All of that would make it the perfect time for the Bulldogs to go back to their roots and re-embrace Footscray – if it was good enough for one one-off evening to honour 100 years in the AFL, it should be good enough for the rest of the time.

I could give you a thousand reasons why I, as a Bulldogs member, would love to see it – a key one being that my dad has never quite got over the name change and still despises when Fox Footy only bother to list them as ‘Bulldogs’ for games – but I think Nat Martin from X pretty much sums it up perfectly.

It’s time, Dogs, to go back to the future.

Random thoughts

– Joel Freijah has it.

– I loved Izak Rankine watching Josh Rachele kick a ripper goal, think ‘amateur’, and then pull out a Goal of the Year frontrunner five minutes later.
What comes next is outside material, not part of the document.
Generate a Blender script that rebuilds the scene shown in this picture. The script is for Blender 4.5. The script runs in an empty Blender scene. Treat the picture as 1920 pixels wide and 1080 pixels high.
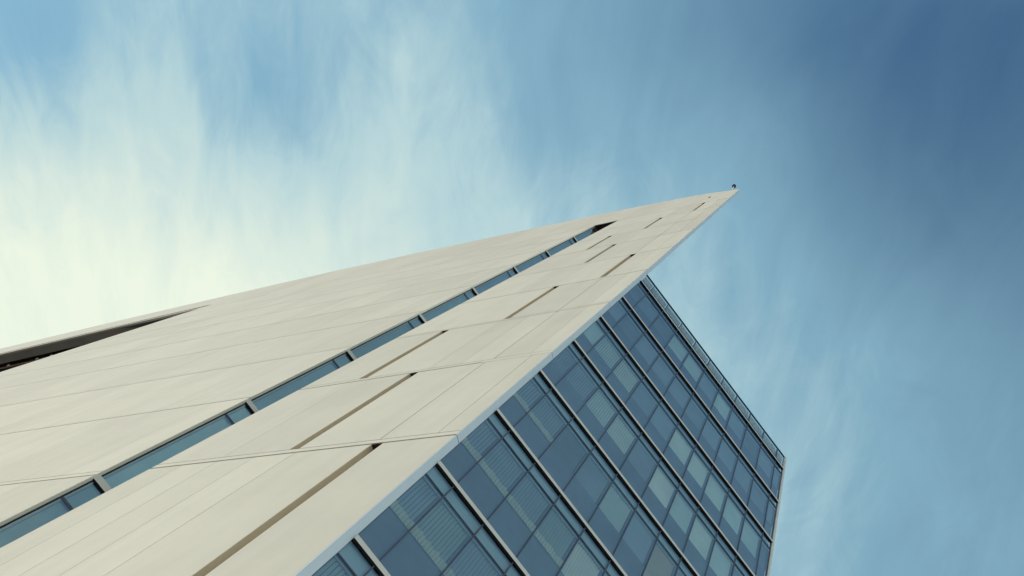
import bpy, math, random
from mathutils import Vector, Matrix

# ------------------------------------------------------------------ camera
scene = bpy.context.scene
cam_data = bpy.data.cameras.new("camera")
cam = bpy.data.objects.new("camera", cam_data)
scene.collection.objects.link(cam)
R = Vector((0.68318951, -0.6406569, 0.35044377))       # picture right
U = Vector((-0.73024112, -0.59937746, 0.32786364))     # picture up
B = Vector((0.0, -0.47990145, -0.87732240))            # towards the viewer
cam.matrix_world = Matrix(((R.x, U.x, B.x, 0), (R.y, U.y, B.y, 0), (R.z, U.z, B.z, 1.7), (0, 0, 0, 1)))
cam_data.sensor_width = 36
cam_data.lens = 28.645
cam_data.shift_y = 0.1178
cam_data.clip_end = 20000
scene.camera = cam

# ------------------------------------------------------------------ light
SUN = Vector((-0.97, 0.25, 0)).normalized()
SUN_EL = math.radians(28)
sun_dir = Vector((SUN.x * math.cos(SUN_EL), SUN.y * math.cos(SUN_EL), math.sin(SUN_EL)))
sd = bpy.data.lights.new("sun", 'SUN')
sd.energy = 1.65
sd.angle = math.radians(0.6)
sd.color = (1.0, 0.93, 0.80)
sun = bpy.data.objects.new("sun", sd)
scene.collection.objects.link(sun)
sun.rotation_euler = sun_dir.to_track_quat('Z', 'Y').to_euler()
sun.location = (0, 0, 200)

world = bpy.data.worlds.new("World")
scene.world = world
world.use_nodes = True
wt = world.node_tree
wt.nodes.clear()


def N(t, kind, **kw):
    n = t.nodes.new(kind)
    for k, v in kw.items():
        if k.startswith('i_'):
            n.inputs[k[2:].replace('_', ' ')].default_value = v
        else:
            setattr(n, k, v)
    return n


def math_node(t, op, a, b=None, c=None, clamp=False):
    n = t.nodes.new('ShaderNodeMath')
    n.operation = op
    n.use_clamp = clamp
    for i, x in enumerate((a, b, c)):
        if x is None:
            continue
        if isinstance(x, (int, float)):
            n.inputs[i].default_value = x
        else:
            t.links.new(x, n.inputs[i])
    return n.outputs[0]


def dot(t, vec, d):
    n = t.nodes.new('ShaderNodeVectorMath')
    n.operation = 'DOT_PRODUCT'
    t.links.new(vec, n.inputs[0])
    n.inputs[1].default_value = d
    return n.outputs['Value']


def mapr(t, v, a, b, c=0.0, d=1.0, smooth=True):
    n = t.nodes.new('ShaderNodeMapRange')
    n.interpolation_type = 'SMOOTHSTEP' if smooth else 'LINEAR'
    t.links.new(v, n.inputs['Value'])
    n.inputs['From Min'].default_value = a
    n.inputs['From Max'].default_value = b
    n.inputs['To Min'].default_value = c
    n.inputs['To Max'].default_value = d
    return n.outputs['Result']


def build_world():
    t = wt
    sky = N(t, 'ShaderNodeTexSky', sky_type='NISHITA', sun_disc=False)
    sky.sun_elevation = SUN_EL
    sky.sun_rotation = math.atan2(SUN.x, SUN.y)
    sky.air_density = 1.0
    sky.dust_density = 0.6
    sky.ozone_density = 2.0
    tc = N(t, 'ShaderNodeTexCoord')
    nrm = N(t, 'ShaderNodeVectorMath', operation='NORMALIZE')
    t.links.new(tc.outputs['Generated'], nrm.inputs[0])
    v = nrm.outputs[0]
    wn = N(t, 'ShaderNodeTexNoise')
    wn.inputs['Scale'].default_value = 4.0
    wn.inputs['Detail'].default_value = 4
    t.links.new(v, wn.inputs['Vector'])
    ws = N(t, 'ShaderNodeVectorMath', operation='MULTIPLY_ADD')
    t.links.new(wn.outputs['Color'], ws.inputs[0])
    ws.inputs[1].default_value = (0.10, 0.10, 0.10)
    t.links.new(v, ws.inputs[2])
    wo = N(t, 'ShaderNodeVectorMath', operation='SUBTRACT')
    t.links.new(ws.outputs[0], wo.inputs[0])
    wo.inputs[1].default_value = (0.05, 0.05, 0.05)
    wz = N(t, 'ShaderNodeVectorMath', operation='NORMALIZE')
    t.links.new(wo.outputs[0], wz.inputs[0])
    warp = wz.outputs[0]
    # cirrus lies on a flat sheet high up: direction / height, streaks along one wind direction
    zc = math_node(t, 'MAXIMUM', dot(t, v, (0, 0, 1)), 0.06)
    along = math_node(t, 'DIVIDE', dot(t, v, (0.588, 0.809, 0)), zc)
    across = math_node(t, 'DIVIDE', dot(t, v, (-0.809, 0.588, 0)), zc)

    def layer(sa, sc, off, detail, rough, dist, lac=2.0):
        cb = N(t, 'ShaderNodeCombineXYZ')
        t.links.new(math_node(t, 'MULTIPLY', along, sa), cb.inputs[0])
        t.links.new(math_node(t, 'MULTIPLY', across, sc), cb.inputs[1])
        cb.inputs[2].default_value = off
        n = N(t, 'ShaderNodeTexNoise')
        n.inputs['Scale'].default_value = 1
        n.inputs['Detail'].default_value = detail
        n.inputs['Roughness'].default_value = rough
        n.inputs['Lacunarity'].default_value = lac
        n.inputs['Distortion'].default_value = dist
        t.links.new(cb.outputs[0], n.inputs['Vector'])
        return n.outputs['Fac']

    big = layer(1.5, 3.0, 3.1, 3, 0.5, 0.5)
    streak = layer(2.3, 7.5, 7.7, 7, 0.55, 1.1)
    puff = layer(7.0, 12.0, 1.9, 8, 0.62, 1.2)
    # thickness of the cirrus veil: banks of thin cloud and clearer gaps over the sky dome
    # (x, y, z of the bank's middle, spread, thickness)
    banks = [(-0.594, 0.493, 0.635, 0.035, 0.155),
             (-0.466, 0.652, 0.598, 0.035, 0.318),
             (-0.463, 0.364, 0.808, 0.035, -0.054),
             (-0.314, 0.537, 0.783, 0.035, 0.267),
             (-0.294, 0.165, 0.942, 0.035, -0.005),
             (-0.153, 0.311, 0.938, 0.035, 0.073),
             (-0.067, -0.007, 0.998, 0.035, -0.228),
             (0.084, 0.12, 0.989, 0.035, 0.137),
             (0.081, -0.14, 0.987, 0.035, -0.214),
             (0.289, 0.017, 0.957, 0.035, -0.103),
             (0.243, 0.251, 0.937, 0.035, 0.029),
             (0.449, 0.15, 0.881, 0.035, -0.016),
             (0.126, 0.47, 0.874, 0.035, 0.123),
             (-0.273, 0.717, 0.641, 0.035, 0.219),
             (-0.53, 0.57, 0.628, 0.0055, -0.095),
             (-0.573, 0.472, 0.67, 0.0055, -0.414),
             (-0.495, 0.467, 0.733, 0.0055, 0.159),
             (-0.42, 0.563, 0.712, 0.0055, -0.101),
             (-0.432, 0.447, 0.783, 0.0055, -0.322),
             (-0.447, 0.37, 0.814, 0.0055, -0.053),
             (-0.318, 0.462, 0.828, 0.0055, 0.021),
             (-0.296, 0.361, 0.884, 0.0055, 0.003),
             (-0.325, 0.247, 0.913, 0.0055, 0.083),
             (-0.237, 0.226, 0.945, 0.0055, -0.036),
             (0.167, 0.25, 0.954, 0.0055, -0.023),
             (-0.024, 0.104, 0.994, 0.0055, 0.079),
             (0.208, 0.149, 0.967, 0.0055, 0.014)]
    base = 0.40
    for (bx_, by_, bz_, sp_, th_) in banks:
        q = math_node(t, 'MULTIPLY_ADD', dot(t, warp, (bx_, by_, bz_)), 1 / sp_, -1 / sp_)
        base = math_node(t, 'MULTIPLY_ADD', math_node(t, 'EXPONENT', q), th_, base)
    base = math_node(t, 'MAXIMUM', math_node(t, 'MINIMUM', base, 1.0), 0.0)
    s = math_node(t, 'MULTIPLY', math_node(t, 'SUBTRACT', big, 0.5), 0.20)
    s = math_node(t, 'ADD', s, math_node(t, 'MULTIPLY', math_node(t, 'SUBTRACT', streak, 0.5), 0.34))
    s = math_node(t, 'ADD', s, math_node(t, 'MULTIPLY', math_node(t, 'SUBTRACT', puff, 0.5), 0.26))
    wgt = mapr(t, base, 0.1, 0.7, 0.22, 0.85)
    fac = math_node(t, 'ADD', base, math_node(t, 'MULTIPLY', s, wgt))
    # haze added near the horizon, all round, to lift the shaded sides
    hz = mapr(t, dot(t, v, (0, 0, 1)), 0.62, 0.10, 0.0, 0.9)
    fac = math_node(t, 'ADD', fac, hz)
    fac = math_node(t, 'MAXIMUM', math_node(t, 'MINIMUM', fac, 1.0), 0.0)
    scale = N(t, 'ShaderNodeMix', data_type='RGBA', blend_type='MULTIPLY')
    scale.inputs[0].default_value = 1.0
    t.links.new(sky.outputs[0], scale.inputs[6])
    scale.inputs[7].default_value = (0.55, 0.98, 1.16, 1)
    # thin ice cloud is pale blue, thick cloud is cream
    ccol = N(t, 'ShaderNodeMix', data_type='RGBA')
    t.links.new(mapr(t, fac, 0.42, 0.98, smooth=False), ccol.inputs[0])
    ccol.inputs[6].default_value = (3.0, 5.4, 6.6, 1)
    ccol.inputs[7].default_value = (8.5, 9.3, 7.8, 1)
    mix = N(t, 'ShaderNodeMix', data_type='RGBA')
    t.links.new(mapr(t, fac, 0.0, 0.58, smooth=False), mix.inputs[0])
    t.links.new(scale.outputs[2], mix.inputs[6])
    t.links.new(ccol.outputs[2], mix.inputs[7])
    bg = N(t, 'ShaderNodeBackground')
    bg.inputs['Strength'].default_value = 0.1
    # brightness added to the low sky all round, out of view, to fill shaded faces
    low = N(t, 'ShaderNodeMix', data_type='RGBA', blend_type='ADD')
    t.links.new(mapr(t, dot(t, v, (0, 0, 1)), 0.52, 0.12, 0.0, 1.0), low.inputs[0])
    t.links.new(mix.outputs[2], low.inputs[6])
    low.inputs[7].default_value = (5.5, 6.0, 6.0, 1)
    t.links.new(low.outputs[2], bg.inputs['Color'])
    out = N(t, 'ShaderNodeOutputWorld')
    t.links.new(bg.outputs[0], out.inputs['Surface'])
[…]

Supreme one-upper.

– If Bailey Smith can report hamstring tightness on a Saturday, then pull out of a game the next Friday, without a single mention from his club in between that he’s under a cloud, the injury list each team puts out every week is entirely pointless.

– We’ve all been her at some point.

– As great as it is to watch Jack Macrae and Caleb Daniel rack it up in different colours, we all understand they’d still be on the fringes at the Bulldogs, yeah?

– I thought Zak Jones was washed about three years ago. Can you have a breakout game at 30?